Major Paddy Ankunda, a spokesman for the AU's AMISOM force in Somalia, said they were reacting cautiously to the Shebab's move.
"We're getting reports that they have pulled out from all their positions. We are still verifying," Ankunda said.
"We're very, very cautious because it could be a trap."
The Shebab pullout will likely be a major economic blow to the rebels, whose control of Mogadishu's main Bakara and Suuqbaad markets have in the past netted the group up to $60 million annually through taxes, according to a UN report released last month.
However, the pullout is unlikely to bring an end to conflict in Somalia, with pro-Shebab websites stressing the fight would continue.

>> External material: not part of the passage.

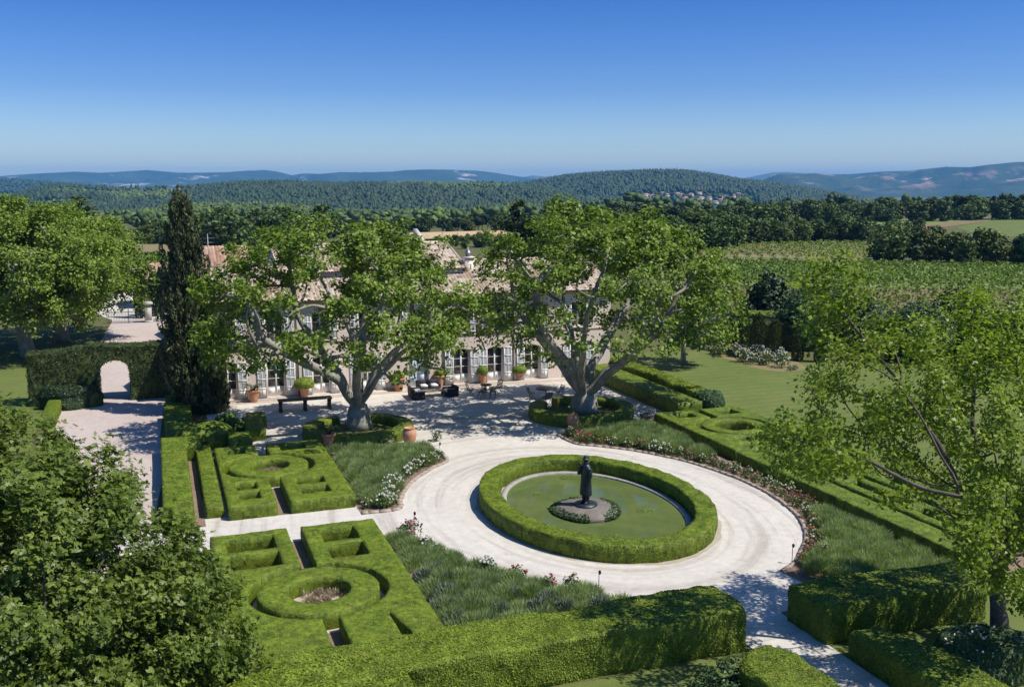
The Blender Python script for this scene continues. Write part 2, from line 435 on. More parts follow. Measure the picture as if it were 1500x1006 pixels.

"The move will enable the Shebab to gain the upper hand over the African invaders," one website read, referring to the AMISOM force.
The UN has estimated that nearly half of Somalia's estimated 10 million people require humanitarian assistance -- the majority in areas controlled by the Shebab, which expelled key foreign aid groups two years ago.
The UN has officially declared famine for the first time this century, including Mogadishu and in four southern Somali regions, warning that famine could still spread further.
The UN's Food Security and Nutrition Analysis Unit describes Somalia as "the most severe humanitarian crisis in the world today and Africa's worst food security crisis since Somalia's 1991-92 famine."